In her rejection letter, she said, “This story has all the elements I love—an interesting premise and a well-built world. The writing is solid with a nice voice. A dynamic, interesting protagonist.” She concluded by saying she didn’t feel the love she needed to sell the story. 

The two others were more to the point. 

Voodoo and Explorer.

The intersection of Voodoo Avenue and Explorer Street, KI Sawyer AFB, Michigan.

“I’m afraid this doesn’t seem like the right project for me, but I’m sure other agents will feel differently.” 

“Unfortunately, I’m afraid I’m not the right agent for this project. I wish you much luck in getting THE VOODOO HILL EXPLORER CLUB published.”

I still have several queries out and there are other agents who have asked for pages, so all is not lost. 

I am early in the query process. Just a few months in, and in that time, my query has improved. 

Because of what the first agent I mentioned taught me at DFWCon, my query letter is now a mere NINE sentences. It’s tighter, to the point. It targets what is important to the structure of the story and I don’t get into the subplots and things that might confuse a slush-pile gatekeeper in New York deciding whether to read more or not. Since DFWCon I’ve also gone through the book and cut 10,000 words. If it was not about four boys in the woods building a treehouse near a Russian spy, it went. Period. My inciting incident is in the first 25 pages. Boom. 

I learned these important things from the agent who said my story has the elements she loves. 

For that I am grateful and a thank you letter, I send them typed on my 1948 Royal Quiet De Luxe typewriter, will say that. She’s like that high school English teacher we all had. The one who was the hardest on us. In the end, the one who taught us the most, and not just about literature but life itself. 

Finding an agent is like asking a pretty girl to dance in middle school. You know so little about her. You’re nervous. You think you know how to dance. You’re worried about your blemishes, if your hair is straight, pants and shirt are fashionable, if she will say “yes.” Whether she will fall in love with you just the same. The odds seem so remote and extreme. On one hand, it seems like the best thing to do is sit on the bleachers and watch the cooler kids dance. But at the same time, you know you can dance. You’ve been watching yourself in the mirror for weeks, months, years. And you’ve gotten better and better and better. It’s time to be under the disco ball at center court with a pretty girl.
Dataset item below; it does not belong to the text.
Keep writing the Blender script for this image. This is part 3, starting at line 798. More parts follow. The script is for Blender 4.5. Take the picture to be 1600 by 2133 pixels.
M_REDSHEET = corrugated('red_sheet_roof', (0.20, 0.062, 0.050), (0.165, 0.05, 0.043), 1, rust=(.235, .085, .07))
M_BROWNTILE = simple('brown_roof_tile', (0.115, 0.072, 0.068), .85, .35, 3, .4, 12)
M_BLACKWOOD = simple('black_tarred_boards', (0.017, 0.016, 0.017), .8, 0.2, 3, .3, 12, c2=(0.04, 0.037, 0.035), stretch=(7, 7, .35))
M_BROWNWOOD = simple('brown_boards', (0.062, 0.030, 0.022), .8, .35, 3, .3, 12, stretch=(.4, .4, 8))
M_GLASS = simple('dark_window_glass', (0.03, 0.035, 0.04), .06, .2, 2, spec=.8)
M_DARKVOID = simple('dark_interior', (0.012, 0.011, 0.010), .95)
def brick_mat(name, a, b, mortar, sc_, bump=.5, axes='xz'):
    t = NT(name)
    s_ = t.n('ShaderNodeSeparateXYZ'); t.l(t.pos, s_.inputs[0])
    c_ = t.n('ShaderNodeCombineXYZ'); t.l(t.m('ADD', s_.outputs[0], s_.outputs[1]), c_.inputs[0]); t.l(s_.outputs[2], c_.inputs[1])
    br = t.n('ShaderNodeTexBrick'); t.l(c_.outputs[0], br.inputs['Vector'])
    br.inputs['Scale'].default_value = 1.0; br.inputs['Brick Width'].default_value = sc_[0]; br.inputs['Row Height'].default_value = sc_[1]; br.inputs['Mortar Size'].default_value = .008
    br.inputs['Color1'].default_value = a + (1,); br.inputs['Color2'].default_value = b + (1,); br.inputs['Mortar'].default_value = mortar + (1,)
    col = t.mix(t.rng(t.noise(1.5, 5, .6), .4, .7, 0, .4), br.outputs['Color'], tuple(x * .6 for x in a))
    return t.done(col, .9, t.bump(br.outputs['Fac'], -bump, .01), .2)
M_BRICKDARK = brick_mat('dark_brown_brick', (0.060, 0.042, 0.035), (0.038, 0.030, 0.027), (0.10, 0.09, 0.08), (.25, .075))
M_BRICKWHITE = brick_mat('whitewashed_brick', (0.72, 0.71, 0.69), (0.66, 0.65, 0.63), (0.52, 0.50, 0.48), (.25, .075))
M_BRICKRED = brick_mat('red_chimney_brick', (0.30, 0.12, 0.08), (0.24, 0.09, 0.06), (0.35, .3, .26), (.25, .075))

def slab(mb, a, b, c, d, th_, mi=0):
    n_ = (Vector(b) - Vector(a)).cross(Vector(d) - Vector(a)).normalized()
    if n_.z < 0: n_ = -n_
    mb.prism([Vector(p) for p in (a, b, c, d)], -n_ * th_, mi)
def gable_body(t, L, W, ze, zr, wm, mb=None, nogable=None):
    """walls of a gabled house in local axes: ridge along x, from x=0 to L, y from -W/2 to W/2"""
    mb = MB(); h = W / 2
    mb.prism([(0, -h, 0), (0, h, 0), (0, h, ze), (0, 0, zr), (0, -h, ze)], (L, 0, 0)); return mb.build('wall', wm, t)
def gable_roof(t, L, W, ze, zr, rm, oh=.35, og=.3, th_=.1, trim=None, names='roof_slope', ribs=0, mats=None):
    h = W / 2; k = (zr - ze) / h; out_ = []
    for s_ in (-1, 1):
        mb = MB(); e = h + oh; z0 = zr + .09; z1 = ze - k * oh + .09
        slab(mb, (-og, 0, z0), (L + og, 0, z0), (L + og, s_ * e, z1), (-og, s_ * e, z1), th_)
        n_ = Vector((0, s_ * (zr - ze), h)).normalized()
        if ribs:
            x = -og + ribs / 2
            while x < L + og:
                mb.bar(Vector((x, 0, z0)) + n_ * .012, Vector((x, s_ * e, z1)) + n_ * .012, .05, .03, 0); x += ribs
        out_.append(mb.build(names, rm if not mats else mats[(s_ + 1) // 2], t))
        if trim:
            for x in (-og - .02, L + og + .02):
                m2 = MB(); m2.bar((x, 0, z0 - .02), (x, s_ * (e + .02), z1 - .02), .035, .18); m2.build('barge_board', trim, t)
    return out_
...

I am a good writer and I have a solid book and I will get published. I know I will. 

I didn’t meet my match yesterday, but there is always today. There is always tomorrow. And I have more books to write. I have two other books already written needing revision.

What I learned yesterday is that I am looking for LOVE. I want to hear a reply that says, “I LOVE YOUR BOOK.” Hedging, doubt, all of that, won’t do. I very much respect and enjoyed the agent who wrote me. I will keep her as a friend. But there wasn’t a spark. There are others to dance with. There must be love or the result will not be good in the end.

And thank goodness, I have other writer friends I have talked with overnight who are in the same boat, beating on against the current….

My current query/pitch: 


In 1977, four teen boys, led by KIRK CARSON, build a tree house near the secret hideaway of a Russian spy. The historical commercial fiction work is 88,000 words.

Kirk is fighting his own Cold War among friends, a bully, and himself. He tries to type “I’m trying to change my life,” but instead his typewriter clacks out, “I’m trying to change my lie.” He wishes he could use white out on the whole year.

How Kirk handles the ultimate test of a December blizzard in Upper Michigan and the Russian spy who has been trying to scare them all out of the woods means life or death for his friends.

THE VOODOO HILL EXPLORER CLUB is a nostalgic reminder of an America where kids played outside until their mothers signaled a summer’s day’s end by turning on the porch light.

I have written in journalism and public relations, and for governors and school superintendents for more than 30 years. Since 2014, I’ve been part of Southern Methodist University’s Writer’s Path program.